--- BEGIN Data excerpt ---

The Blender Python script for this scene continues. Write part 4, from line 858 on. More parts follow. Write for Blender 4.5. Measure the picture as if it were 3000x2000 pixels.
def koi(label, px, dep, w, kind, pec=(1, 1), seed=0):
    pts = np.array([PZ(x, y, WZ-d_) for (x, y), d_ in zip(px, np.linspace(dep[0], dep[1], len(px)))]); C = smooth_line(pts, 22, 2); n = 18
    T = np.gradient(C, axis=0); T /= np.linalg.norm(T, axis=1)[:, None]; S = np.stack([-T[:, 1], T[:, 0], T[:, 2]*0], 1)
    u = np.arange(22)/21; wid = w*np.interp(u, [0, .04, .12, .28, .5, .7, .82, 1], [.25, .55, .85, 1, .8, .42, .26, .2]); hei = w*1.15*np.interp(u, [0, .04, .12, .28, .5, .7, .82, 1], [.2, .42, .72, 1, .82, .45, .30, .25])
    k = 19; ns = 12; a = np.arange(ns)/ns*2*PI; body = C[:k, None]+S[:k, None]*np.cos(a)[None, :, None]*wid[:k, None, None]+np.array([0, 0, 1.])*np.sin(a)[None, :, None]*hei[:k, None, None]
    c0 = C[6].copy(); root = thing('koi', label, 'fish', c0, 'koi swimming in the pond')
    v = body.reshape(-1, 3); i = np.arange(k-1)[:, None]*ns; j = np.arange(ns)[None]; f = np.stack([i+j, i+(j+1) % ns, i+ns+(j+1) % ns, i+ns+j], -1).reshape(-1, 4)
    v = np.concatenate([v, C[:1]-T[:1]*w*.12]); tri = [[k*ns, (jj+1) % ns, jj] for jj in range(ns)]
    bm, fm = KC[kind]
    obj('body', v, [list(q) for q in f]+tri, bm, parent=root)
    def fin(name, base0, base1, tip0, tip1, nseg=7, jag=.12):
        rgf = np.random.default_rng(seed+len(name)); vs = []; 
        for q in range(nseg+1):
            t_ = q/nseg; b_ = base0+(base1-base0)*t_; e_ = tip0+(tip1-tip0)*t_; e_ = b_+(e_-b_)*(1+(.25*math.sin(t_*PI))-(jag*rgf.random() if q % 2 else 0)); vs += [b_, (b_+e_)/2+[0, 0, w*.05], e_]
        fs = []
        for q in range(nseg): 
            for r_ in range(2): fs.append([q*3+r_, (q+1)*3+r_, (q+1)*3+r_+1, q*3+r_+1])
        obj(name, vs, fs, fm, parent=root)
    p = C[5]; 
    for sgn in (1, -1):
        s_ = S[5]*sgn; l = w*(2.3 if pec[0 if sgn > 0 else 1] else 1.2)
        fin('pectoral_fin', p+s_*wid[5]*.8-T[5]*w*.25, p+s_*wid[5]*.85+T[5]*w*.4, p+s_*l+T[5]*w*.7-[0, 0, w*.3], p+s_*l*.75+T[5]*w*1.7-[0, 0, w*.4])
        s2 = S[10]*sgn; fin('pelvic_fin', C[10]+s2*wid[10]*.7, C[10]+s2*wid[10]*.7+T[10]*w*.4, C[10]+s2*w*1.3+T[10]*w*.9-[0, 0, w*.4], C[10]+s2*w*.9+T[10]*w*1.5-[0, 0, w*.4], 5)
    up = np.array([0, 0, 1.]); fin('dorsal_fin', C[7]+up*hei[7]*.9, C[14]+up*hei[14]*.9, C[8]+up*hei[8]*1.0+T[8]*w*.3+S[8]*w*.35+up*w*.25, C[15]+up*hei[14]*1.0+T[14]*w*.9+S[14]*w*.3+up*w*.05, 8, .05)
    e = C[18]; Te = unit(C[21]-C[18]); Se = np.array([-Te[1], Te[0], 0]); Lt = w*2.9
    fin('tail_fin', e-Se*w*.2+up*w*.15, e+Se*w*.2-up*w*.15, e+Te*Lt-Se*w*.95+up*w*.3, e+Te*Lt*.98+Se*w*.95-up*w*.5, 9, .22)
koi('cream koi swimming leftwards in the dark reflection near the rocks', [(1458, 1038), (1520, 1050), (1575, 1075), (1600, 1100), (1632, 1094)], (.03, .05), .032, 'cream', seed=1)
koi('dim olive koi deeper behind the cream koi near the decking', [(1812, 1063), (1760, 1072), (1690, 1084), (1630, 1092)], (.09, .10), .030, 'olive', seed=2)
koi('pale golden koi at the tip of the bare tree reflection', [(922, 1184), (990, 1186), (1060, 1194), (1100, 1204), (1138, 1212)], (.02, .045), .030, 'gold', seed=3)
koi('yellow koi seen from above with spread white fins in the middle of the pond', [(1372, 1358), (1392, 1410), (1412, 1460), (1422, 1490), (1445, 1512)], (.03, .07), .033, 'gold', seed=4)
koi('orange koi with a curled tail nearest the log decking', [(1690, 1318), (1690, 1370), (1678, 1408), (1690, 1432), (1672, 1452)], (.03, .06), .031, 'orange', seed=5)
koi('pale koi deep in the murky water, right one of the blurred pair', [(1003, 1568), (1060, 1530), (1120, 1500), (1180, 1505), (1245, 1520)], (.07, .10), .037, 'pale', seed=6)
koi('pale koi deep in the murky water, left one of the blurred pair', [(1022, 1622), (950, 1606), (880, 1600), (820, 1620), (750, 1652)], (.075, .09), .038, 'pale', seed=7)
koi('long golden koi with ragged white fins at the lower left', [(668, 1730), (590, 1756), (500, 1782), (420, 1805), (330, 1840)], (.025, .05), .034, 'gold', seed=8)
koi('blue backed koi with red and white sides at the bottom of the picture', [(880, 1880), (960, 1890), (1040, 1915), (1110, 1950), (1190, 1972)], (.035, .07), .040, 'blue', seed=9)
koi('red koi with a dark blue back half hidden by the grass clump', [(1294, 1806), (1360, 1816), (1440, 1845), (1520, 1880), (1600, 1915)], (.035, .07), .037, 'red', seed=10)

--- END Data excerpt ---

* **Given task**
Restate every line of the data word for word.

* **Expected answer**
The Blender Python script for this scene continues. Write part 4, from line 858 on. More parts follow. Write for Blender 4.5. Measure the picture as if it were 3000x2000 pixels.
def koi(label, px, dep, w, kind, pec=(1, 1), seed=0):
    pts = np.array([PZ(x, y, WZ-d_) for (x, y), d_ in zip(px, np.linspace(dep[0], dep[1], len(px)))]); C = smooth_line(pts, 22, 2); n = 18
    T = np.gradient(C, axis=0); T /= np.linalg.norm(T, axis=1)[:, None]; S = np.stack([-T[:, 1], T[:, 0], T[:, 2]*0], 1)
    u = np.arange(22)/21; wid = w*np.interp(u, [0, .04, .12, .28, .5, .7, .82, 1], [.25, .55, .85, 1, .8, .42, .26, .2]); hei = w*1.15*np.interp(u, [0, .04, .12, .28, .5, .7, .82, 1], [.2, .42, .72, 1, .82, .45, .30, .25])
    k = 19; ns = 12; a = np.arange(ns)/ns*2*PI; body = C[:k, None]+S[:k, None]*np.cos(a)[None, :, None]*wid[:k, None, None]+np.array([0, 0, 1.])*np.sin(a)[None, :, None]*hei[:k, None, None]
    c0 = C[6].copy(); root = thing('koi', label, 'fish', c0, 'koi swimming in the pond')
    v = body.reshape(-1, 3); i = np.arange(k-1)[:, None]*ns; j = np.arange(ns)[None]; f = np.stack([i+j, i+(j+1) % ns, i+ns+(j+1) % ns, i+ns+j], -1).reshape(-1, 4)
    v = np.concatenate([v, C[:1]-T[:1]*w*.12]); tri = [[k*ns, (jj+1) % ns, jj] for jj in range(ns)]
    bm, fm = KC[kind]
    obj('body', v, [list(q) for q in f]+tri, bm, parent=root)
    def fin(name, base0, base1, tip0, tip1, nseg=7, jag=.12):
        rgf = np.random.default_rng(seed+len(name)); vs = []; 
        for q in range(nseg+1):
            t_ = q/nseg; b_ = base0+(base1-base0)*t_; e_ = tip0+(tip1-tip0)*t_; e_ = b_+(e_-b_)*(1+(.25*math.sin(t_*PI))-(jag*rgf.random() if q % 2 else 0)); vs += [b_, (b_+e_)/2+[0, 0, w*.05], e_]
        fs = []
        for q in range(nseg): 
            for r_ in range(2): fs.append([q*3+r_, (q+1)*3+r_, (q+1)*3+r_+1, q*3+r_+1])
        obj(name, vs, fs, fm, parent=root)
    p = C[5]; 
    for sgn in (1, -1):
        s_ = S[5]*sgn; l = w*(2.3 if pec[0 if sgn > 0 else 1] else 1.2)
        fin('pectoral_fin', p+s_*wid[5]*.8-T[5]*w*.25, p+s_*wid[5]*.85+T[5]*w*.4, p+s_*l+T[5]*w*.7-[0, 0, w*.3], p+s_*l*.75+T[5]*w*1.7-[0, 0, w*.4])
        s2 = S[10]*sgn; fin('pelvic_fin', C[10]+s2*wid[10]*.7, C[10]+s2*wid[10]*.7+T[10]*w*.4, C[10]+s2*w*1.3+T[10]*w*.9-[0, 0, w*.4], C[10]+s2*w*.9+T[10]*w*1.5-[0, 0, w*.4], 5)
    up = np.array([0, 0, 1.]); fin('dorsal_fin', C[7]+up*hei[7]*.9, C[14]+up*hei[14]*.9, C[8]+up*hei[8]*1.0+T[8]*w*.3+S[8]*w*.35+up*w*.25, C[15]+up*hei[14]*1.0+T[14]*w*.9+S[14]*w*.3+up*w*.05, 8, .05)
    e = C[18]; Te = unit(C[21]-C[18]); Se = np.array([-Te[1], Te[0], 0]); Lt = w*2.9
    fin('tail_fin', e-Se*w*.2+up*w*.15, e+Se*w*.2-up*w*.15, e+Te*Lt-Se*w*.95+up*w*.3, e+Te*Lt*.98+Se*w*.95-up*w*.5, 9, .22)
koi('cream koi swimming leftwards in the dark reflection near the rocks', [(1458, 1038), (1520, 1050), (1575, 1075), (1600, 1100), (1632, 1094)], (.03, .05), .032, 'cream', seed=1)
koi('dim olive koi deeper behind the cream koi near the decking', [(1812, 1063), (1760, 1072), (1690, 1084), (1630, 1092)], (.09, .10), .030, 'olive', seed=2)
koi('pale golden koi at the tip of the bare tree reflection', [(922, 1184), (990, 1186), (1060, 1194), (1100, 1204), (1138, 1212)], (.02, .045), .030, 'gold', seed=3)
koi('yellow koi seen from above with spread white fins in the middle of the pond', [(1372, 1358), (1392, 1410), (1412, 1460), (1422, 1490), (1445, 1512)], (.03, .07), .033, 'gold', seed=4)
koi('orange koi with a curled tail nearest the log decking', [(1690, 1318), (1690, 1370), (1678, 1408), (1690, 1432), (1672, 1452)], (.03, .06), .031, 'orange', seed=5)
koi('pale koi deep in the murky water, right one of the blurred pair', [(1003, 1568), (1060, 1530), (1120, 1500), (1180, 1505), (1245, 1520)], (.07, .10), .037, 'pale', seed=6)
koi('pale koi deep in the murky water, left one of the blurred pair', [(1022, 1622), (950, 1606), (880, 1600), (820, 1620), (750, 1652)], (.075, .09), .038, 'pale', seed=7)
koi('long golden koi with ragged white fins at the lower left', [(668, 1730), (590, 1756), (500, 1782), (420, 1805), (330, 1840)], (.025, .05), .034, 'gold', seed=8)
koi('blue backed koi with red and white sides at the bottom of the picture', [(880, 1880), (960, 1890), (1040, 1915), (1110, 1950), (1190, 1972)], (.035, .07), .040, 'blue', seed=9)
koi('red koi with a dark blue back half hidden by the grass clump', [(1294, 1806), (1360, 1816), (1440, 1845), (1520, 1880), (1600, 1915)], (.035, .07), .037, 'red', seed=10)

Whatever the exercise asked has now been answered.